現代国際法と主権
出典: フリー百科事典『ウィキペディア(Wikipedia)』 (2022/03/19 07:11 UTC 版)
他方、主権の教理は、国家間の関係において多大な影響を持った。ボダンは法を制定する主権者は、制定した法に拘束されない (majestas est summa in cives ac subditos legibusque soluta potestas)としたが、この思想は、主権は何者にも責任を持たないし、いかなる法にも拘束されないと解釈されるようになった。しかし、ボダンは、神の法、自然法、理性、そして全ての民族に普遍的な法 (jus gentium 万民法)、さらに主権者を決定したり主権の限界を定める国家の原理法などそこから主権が導出される諸々の基本原則を、主権は遵守すべきであると強調していた。このようにボダンにおいて主権は、国家の憲法や、全ての人類に拘束力を持つ高法(the higher law)によって制限される。これら諸々の基本原則は後年、国際法へと組織されていったが、他方で、ボダンの主権論は国際的な政治秩序において絶対主義を正当化するために使用されたのであった。 ボダンの主権論はさらにホッブズのリヴァイアサンにおいて発展された。

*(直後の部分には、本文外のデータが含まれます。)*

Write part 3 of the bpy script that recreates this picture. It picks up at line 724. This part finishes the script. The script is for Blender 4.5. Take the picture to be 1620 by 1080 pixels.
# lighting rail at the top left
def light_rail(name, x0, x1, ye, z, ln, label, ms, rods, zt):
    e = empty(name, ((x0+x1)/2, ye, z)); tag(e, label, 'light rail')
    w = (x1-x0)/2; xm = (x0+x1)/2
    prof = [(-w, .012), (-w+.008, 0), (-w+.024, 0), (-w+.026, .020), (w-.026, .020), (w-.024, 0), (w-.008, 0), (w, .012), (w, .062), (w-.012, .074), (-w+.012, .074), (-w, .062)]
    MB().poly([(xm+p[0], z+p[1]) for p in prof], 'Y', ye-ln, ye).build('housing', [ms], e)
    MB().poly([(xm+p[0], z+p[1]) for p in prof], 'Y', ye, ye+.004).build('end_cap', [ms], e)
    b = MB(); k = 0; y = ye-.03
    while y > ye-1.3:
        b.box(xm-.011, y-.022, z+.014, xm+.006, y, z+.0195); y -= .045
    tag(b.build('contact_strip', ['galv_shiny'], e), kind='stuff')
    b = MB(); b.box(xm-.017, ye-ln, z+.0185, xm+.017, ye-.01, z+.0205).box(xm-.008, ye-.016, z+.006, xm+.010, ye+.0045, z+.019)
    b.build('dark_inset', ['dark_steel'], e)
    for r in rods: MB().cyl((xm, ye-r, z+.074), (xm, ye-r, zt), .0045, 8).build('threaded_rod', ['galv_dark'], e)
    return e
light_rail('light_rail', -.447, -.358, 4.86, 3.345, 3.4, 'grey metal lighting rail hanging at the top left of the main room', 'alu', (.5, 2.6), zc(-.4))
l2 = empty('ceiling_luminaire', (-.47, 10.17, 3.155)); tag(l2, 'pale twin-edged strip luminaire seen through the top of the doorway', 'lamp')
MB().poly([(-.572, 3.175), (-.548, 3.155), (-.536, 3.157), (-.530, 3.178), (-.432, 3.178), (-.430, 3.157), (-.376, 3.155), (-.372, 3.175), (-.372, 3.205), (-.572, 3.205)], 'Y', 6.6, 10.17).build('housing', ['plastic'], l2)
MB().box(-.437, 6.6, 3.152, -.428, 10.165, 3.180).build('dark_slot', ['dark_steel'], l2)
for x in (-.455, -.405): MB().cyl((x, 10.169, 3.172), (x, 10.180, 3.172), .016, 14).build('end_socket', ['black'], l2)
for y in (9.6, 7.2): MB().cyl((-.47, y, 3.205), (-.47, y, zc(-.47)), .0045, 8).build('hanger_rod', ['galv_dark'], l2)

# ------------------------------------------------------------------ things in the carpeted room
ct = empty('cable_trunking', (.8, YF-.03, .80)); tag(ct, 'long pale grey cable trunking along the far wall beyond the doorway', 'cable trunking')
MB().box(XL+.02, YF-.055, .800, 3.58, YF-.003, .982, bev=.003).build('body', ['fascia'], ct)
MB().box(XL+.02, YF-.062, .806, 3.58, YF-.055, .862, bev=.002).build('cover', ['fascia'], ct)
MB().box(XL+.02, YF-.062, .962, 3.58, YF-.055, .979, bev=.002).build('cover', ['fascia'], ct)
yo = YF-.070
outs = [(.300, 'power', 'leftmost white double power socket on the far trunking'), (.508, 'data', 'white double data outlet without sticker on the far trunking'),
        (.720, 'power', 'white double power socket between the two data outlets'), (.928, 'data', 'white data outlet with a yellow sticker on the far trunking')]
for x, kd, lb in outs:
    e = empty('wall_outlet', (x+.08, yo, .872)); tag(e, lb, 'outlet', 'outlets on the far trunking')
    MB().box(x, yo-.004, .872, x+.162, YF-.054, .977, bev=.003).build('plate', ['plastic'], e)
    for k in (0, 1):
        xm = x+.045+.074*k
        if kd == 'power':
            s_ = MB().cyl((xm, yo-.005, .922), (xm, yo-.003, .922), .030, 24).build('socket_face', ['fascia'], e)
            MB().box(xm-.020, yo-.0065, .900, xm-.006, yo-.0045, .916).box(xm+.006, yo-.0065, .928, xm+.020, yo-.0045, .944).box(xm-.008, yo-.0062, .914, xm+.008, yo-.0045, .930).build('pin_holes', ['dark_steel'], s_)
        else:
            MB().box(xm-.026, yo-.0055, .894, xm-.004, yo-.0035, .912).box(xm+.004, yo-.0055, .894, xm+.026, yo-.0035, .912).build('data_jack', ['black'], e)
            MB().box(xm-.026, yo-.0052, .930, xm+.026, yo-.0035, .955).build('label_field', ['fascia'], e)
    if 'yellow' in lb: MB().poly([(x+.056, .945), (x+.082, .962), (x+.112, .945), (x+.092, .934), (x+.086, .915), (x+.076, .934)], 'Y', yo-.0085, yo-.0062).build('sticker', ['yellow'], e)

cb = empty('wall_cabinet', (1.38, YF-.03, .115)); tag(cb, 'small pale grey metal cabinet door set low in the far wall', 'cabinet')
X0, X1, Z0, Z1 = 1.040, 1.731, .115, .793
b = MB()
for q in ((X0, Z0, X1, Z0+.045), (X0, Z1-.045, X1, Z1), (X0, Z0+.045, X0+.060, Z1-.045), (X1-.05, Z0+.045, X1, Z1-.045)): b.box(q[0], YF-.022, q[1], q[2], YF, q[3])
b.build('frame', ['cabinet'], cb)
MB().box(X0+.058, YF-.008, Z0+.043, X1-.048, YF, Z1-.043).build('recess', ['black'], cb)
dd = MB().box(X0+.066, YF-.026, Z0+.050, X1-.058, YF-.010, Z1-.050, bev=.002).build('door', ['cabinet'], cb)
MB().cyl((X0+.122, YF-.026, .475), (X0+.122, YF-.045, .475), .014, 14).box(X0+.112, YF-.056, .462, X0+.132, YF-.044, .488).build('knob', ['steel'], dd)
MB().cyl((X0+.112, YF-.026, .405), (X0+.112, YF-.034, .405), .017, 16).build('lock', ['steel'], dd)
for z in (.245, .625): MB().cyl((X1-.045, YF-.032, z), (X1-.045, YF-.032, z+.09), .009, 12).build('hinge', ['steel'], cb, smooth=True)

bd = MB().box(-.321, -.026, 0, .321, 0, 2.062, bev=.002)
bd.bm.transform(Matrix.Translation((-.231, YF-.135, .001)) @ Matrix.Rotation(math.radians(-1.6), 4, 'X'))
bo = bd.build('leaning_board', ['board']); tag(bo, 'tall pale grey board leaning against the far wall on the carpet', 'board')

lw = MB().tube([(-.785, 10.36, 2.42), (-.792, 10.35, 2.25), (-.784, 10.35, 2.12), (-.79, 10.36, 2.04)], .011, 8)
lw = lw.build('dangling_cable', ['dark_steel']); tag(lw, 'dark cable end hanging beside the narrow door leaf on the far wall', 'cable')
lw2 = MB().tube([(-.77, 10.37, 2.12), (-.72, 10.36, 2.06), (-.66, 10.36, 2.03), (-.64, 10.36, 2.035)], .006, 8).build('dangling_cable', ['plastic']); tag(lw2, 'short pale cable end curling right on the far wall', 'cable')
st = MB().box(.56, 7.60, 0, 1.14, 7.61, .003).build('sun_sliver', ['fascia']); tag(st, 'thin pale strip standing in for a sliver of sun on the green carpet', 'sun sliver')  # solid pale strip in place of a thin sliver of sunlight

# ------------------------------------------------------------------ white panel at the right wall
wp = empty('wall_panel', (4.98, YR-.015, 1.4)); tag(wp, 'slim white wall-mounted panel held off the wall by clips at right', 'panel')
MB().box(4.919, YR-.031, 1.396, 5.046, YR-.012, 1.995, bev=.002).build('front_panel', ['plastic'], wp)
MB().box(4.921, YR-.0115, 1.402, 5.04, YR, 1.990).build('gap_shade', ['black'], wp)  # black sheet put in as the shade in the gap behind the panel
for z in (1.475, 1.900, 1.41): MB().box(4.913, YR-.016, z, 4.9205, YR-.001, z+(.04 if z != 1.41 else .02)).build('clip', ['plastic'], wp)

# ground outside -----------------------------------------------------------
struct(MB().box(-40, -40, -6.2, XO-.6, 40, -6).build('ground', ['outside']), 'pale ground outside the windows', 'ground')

ホッブズは主権を法よりも力として捕らえ、法とは主権者が指揮するものであり、主権を制限することはできない。主権は絶対的であると主張した。永遠の戦争状態である国際社会において、一主権者は他の主権者に対して主張を力によって強いる傾向にある。しかし、主権国家は、主張された権利を判定する論議を続け、また実際の戦争という手段をとって権利を主張したり、人民の保護や、他の国への影響を無視した経済政策をとるようになった。たとえば、欧州での征服はウィーン会議(1814~1815年)以降に法的に制限されるようになるが,欧州外の非文明地域は無主地とされ,国際法の主体とは認められず,多くの国は植民地とされた。また交戦国はみな自らの正当性を主張したから,戦争は事実上「国家の正当な権利」であるとされた。 しかし、20世紀に入ると国家の行動の自由を制限するようになった。1899年万国平和会議でハーグ陸戦条約が採択され、戦争が制限された。 第一次世界大戦後の1920年に発効された国際連盟規約では「締約国ハ戦争ニ訴ヘサルノ義務ヲ受諾ス」(前文)「連盟各国ノ領土保全及現在ノ政治的独立ヲ尊重シ,且外部ノ侵略ニ対シ之ヲ擁護スルコトヲ約ス」(第10条)と規定され、1928年のケロッグ=ブリアン条約(パリ不戦条約)では戦争放棄と平和的手段による紛争解決が規定された。 そして第二次世界大戦後の国際連合憲章において加盟国は国際紛争を平和的手段によって解決すること(第2条3項、紛争の平和的解決義務)、また「武力による威嚇又は武力の行使を、いかなる国の領土保全又は政治的独立に対するものも、また、国際連合の目的と両立しない他のいかなる方法によるものも慎まなければならない。」(第2条4項、武力不行使原則)と規定され、同時に主権国家の主権は相互に平等であるという主権平等の原則も規定された(第2条1項)。主権平等の原則は1970年の友好関係原則宣言でも確認された。 このように征服と戦争は非合法化されるようになり、主権は国際機構や国際条約などによって制約が加えられているものの、国際連合においては国家の主権自体は否定されていない。 こうして現代国際法において主権の概念は、政治的統一体や共同体を保証することで諸国家の領界的膨張を防ぐ基盤的な規範としての側面を持つにいたった。グローバル化が進む中、統治の実権が国境を超えてゆく中で,主権だけが一定の領界を単位とした諸権利の調整を担いうるのであり、主権だけが人権等の普遍的価値を基軸とした政治的達成のための制度的基盤であるとされる。